Hearing aids have not in the past always worked effectively with mobile phones, because of electronic interference between the 2 devices that caused static, whistling or squealing noises, or lost words. New government regulations, together with considerable advances in both phone and hearing aid technology, have made this incompatibility uncommon. The labeling requirements mandated by the new government regulations make it easy to find a mobile phone that is compatible with your hearing aid.

Understanding the rating system requires a bit of knowledge about the modes that hearing aids can operate in. There is an M mode (which stands for microphone) and a T mode (which stands for telecoil). In M mode, your hearing aid uses its built-in microphone to pick up audible sounds from the environment and amplify them so that you can hear them. In T mode, the hearing aid uses telecoil technology instead. The hearing aid is able to pick up the electromagnetic signals from inside the phone directly. Currently, approximately 60% of hearing aids sold in the US have a telecoil or T mode.

Under the new regulations, these two modes of operation have ratings that range from 1 (the lowest sensitivity) to 4 (the highest sensitivity). To be labeled as hearing aid compatible (HAC) a cell phone must carry a minimum rating of M3 or T3.

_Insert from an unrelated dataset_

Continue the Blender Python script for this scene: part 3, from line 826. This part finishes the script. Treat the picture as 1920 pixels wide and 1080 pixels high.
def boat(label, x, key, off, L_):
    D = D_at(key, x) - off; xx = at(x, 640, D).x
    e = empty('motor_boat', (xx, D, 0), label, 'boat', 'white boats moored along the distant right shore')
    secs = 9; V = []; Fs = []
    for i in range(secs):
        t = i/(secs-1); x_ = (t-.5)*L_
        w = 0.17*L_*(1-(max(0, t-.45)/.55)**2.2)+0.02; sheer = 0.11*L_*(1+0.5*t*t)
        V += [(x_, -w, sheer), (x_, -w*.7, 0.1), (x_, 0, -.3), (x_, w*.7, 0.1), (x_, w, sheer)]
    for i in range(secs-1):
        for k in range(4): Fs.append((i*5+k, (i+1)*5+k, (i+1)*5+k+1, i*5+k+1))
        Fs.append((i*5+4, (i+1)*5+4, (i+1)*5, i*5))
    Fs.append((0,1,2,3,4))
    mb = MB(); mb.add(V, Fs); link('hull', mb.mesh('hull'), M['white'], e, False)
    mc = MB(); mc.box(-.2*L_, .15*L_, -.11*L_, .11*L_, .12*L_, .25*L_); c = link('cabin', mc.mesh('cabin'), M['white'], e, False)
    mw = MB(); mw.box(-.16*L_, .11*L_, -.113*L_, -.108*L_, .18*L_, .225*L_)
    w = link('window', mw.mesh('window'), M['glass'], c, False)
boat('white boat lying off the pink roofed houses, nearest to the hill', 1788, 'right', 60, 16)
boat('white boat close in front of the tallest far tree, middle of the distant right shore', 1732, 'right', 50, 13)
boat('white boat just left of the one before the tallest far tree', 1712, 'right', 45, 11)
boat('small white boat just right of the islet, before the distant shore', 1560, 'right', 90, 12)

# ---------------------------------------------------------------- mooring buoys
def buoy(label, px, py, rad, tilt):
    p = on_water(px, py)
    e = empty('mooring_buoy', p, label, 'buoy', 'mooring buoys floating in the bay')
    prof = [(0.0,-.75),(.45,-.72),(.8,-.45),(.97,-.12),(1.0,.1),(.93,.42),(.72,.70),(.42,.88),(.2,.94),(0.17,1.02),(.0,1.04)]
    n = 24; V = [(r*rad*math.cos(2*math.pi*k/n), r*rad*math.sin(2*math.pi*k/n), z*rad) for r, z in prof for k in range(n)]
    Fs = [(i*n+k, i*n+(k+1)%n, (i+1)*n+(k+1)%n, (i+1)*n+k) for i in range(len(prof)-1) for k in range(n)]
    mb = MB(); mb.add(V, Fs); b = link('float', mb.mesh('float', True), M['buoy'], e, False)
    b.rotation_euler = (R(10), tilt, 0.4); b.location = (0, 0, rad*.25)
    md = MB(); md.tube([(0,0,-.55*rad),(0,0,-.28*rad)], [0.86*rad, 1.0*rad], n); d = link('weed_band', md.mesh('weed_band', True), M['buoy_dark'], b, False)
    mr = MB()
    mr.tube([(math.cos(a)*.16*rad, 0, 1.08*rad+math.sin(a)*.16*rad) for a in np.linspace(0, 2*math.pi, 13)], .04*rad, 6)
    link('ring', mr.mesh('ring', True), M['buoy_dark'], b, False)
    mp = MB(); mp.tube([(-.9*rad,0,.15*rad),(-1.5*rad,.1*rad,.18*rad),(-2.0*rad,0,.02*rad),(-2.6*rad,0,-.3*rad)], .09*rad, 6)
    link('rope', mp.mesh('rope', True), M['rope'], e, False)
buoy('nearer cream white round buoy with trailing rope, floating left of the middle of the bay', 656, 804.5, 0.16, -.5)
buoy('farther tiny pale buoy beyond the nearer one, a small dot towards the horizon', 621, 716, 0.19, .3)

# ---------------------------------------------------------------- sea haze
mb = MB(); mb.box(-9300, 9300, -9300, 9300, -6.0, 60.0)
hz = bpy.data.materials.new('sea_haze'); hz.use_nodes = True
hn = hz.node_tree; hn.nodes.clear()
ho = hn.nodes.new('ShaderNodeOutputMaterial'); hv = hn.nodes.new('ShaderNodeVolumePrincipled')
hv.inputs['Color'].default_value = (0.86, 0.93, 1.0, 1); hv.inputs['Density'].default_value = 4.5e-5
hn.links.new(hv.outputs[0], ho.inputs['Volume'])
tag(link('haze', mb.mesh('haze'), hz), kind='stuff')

Hearing aids and cochlear implants have a similar M and T rating system to certify how sensitive they are in each mode, and how resistant they are to radio frequency interference. If you know the M and T ratings for your hearing aid, to determine its compatibility with any mobile phone, just add the two sets of ratings together. A sum of 6 or more makes a solid pairing. That hearing aid and mobile phone combination should work well for you. If the combined rating is 5, this combination is considered normal and suitable for most regular phone use. A combined rating of 4 is considered usable for brief calls, but may not be suitable for extended phone use.

This combined rating system makes it easy to shop for a mobile phone online, because it easily allows you to determine how compatible it will be with your hearing aid. A better approach, of course, would be to go to a store that allows you to “try before you buy,” and actually use the phone you want while wearing your hearing aid, in both M and T modes.